PAUL GIGOT: He is running on the politics of biography too: I'm not part of this crowd, I'm a Rhodes Scholar, former Rhodes Scholar, independent thinker, and so on. It looks - when he's showing a little leg on ideology and ideas -- it looks like he thinks there is an opening on the left. He has moved to the left of Al Gore on registration of handguns. He's moved on health care. He's talked about his doubts about the welfare reform bill. He seems to think he can rally people with that. I don't know if he can but that's where he seems to be moving.

TOM OLIPHANT: You know, I was thinking history, the last time the more liberal candidate was nominated for President by the Democratic Party was 1972 -- George McGovern. The moderate or the more moderate has tended to win in all the intervening elections.
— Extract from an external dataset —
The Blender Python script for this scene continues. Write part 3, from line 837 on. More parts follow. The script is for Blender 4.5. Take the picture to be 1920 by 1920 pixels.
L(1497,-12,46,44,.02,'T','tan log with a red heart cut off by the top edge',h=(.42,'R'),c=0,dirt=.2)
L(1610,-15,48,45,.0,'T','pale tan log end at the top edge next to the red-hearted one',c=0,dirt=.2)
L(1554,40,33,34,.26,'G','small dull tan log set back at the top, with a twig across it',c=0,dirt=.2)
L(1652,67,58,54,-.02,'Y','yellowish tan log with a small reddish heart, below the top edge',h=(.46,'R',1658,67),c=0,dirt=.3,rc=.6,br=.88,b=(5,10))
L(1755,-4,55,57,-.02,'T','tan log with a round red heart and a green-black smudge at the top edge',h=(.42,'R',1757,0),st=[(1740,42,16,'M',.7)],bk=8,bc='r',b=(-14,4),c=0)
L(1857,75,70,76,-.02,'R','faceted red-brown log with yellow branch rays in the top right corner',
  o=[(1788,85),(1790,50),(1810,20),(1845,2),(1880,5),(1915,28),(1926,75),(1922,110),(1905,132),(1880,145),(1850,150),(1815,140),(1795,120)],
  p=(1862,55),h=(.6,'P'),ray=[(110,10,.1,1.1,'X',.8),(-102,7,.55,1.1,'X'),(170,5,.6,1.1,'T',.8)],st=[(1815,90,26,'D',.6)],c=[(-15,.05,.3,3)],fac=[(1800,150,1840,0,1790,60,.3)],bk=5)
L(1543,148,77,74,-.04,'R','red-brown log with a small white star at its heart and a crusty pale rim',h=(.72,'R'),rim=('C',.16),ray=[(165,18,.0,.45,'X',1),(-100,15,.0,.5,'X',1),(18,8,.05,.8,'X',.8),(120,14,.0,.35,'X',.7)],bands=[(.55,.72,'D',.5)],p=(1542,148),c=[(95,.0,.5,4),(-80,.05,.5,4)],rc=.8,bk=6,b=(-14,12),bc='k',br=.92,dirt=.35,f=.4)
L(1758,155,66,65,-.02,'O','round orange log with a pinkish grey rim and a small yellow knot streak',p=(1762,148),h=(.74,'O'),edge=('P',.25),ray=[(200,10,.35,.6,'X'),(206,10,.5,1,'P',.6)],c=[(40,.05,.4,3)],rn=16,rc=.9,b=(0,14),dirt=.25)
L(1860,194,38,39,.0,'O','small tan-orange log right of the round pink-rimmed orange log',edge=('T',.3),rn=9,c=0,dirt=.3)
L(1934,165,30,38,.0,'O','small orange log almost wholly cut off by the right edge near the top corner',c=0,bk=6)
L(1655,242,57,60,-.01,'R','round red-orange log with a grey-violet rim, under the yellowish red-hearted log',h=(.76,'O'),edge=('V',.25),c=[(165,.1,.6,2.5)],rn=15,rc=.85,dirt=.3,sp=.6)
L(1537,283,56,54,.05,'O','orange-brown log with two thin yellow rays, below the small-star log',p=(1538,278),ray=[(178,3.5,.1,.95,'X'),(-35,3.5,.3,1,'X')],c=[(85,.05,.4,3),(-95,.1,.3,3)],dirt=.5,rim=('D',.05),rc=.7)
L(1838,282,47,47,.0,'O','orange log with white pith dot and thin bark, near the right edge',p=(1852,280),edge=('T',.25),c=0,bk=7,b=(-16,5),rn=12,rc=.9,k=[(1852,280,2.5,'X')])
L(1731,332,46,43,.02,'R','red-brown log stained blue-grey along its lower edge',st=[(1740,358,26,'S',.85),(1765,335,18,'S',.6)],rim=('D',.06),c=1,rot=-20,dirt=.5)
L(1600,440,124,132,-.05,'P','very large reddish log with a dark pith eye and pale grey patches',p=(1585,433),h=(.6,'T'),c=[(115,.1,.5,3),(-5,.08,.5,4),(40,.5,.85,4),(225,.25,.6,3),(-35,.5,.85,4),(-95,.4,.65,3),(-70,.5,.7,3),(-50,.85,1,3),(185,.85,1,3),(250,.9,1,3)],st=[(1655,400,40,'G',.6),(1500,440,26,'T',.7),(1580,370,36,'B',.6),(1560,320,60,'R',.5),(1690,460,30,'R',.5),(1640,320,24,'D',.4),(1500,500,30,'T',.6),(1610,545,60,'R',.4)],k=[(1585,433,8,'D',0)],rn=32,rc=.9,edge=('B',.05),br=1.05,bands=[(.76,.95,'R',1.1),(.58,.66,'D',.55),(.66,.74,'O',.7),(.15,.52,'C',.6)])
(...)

Gore has strengths that I don't think Bradley is attacking yet but he has this ability to fascinate people in a second.

MARGARET WARNER: Bill Bradley does.

TOM OLIPHANT: In Cedar Rapids just a week ago, he got a story in the local paper, a nice one simply by going to the Y and working out on the Stairmaster with a reporter present. You just -- I mean -

PAUL GIGOT: You can't buy that.

TOM OLIPHANT: If you say it's biography, that's right, there it is.

MARGARET WARNER: Someone was telling me one reason he has been able to raise all this money and that is one reason the press is taking him so seriously -- because he has done so well -- is that being a former star athlete really still has stroke with a lot of men, big givers.

PAUL GIGOT: Oh, I don't think there is any question about that. I mean, there are a lot of people my age group who remember he had a wonderful jump shot and the Knicks won a couple of titles. And, you know, I mean, for those of us who couldn't do that quite as well, people say, wow. And it's a little bit like meeting any famous person. The celebrification of American politics is a very powerful force. Look at Jesse Ventura.

TOM OLIPHANT: And, yes, insurgency -- insurgency needs a cause and it doesn't have one yet.

PAUL GIGOT: I agree.

MARGARET WARNER: All right. Thank you both. Have a great weekend.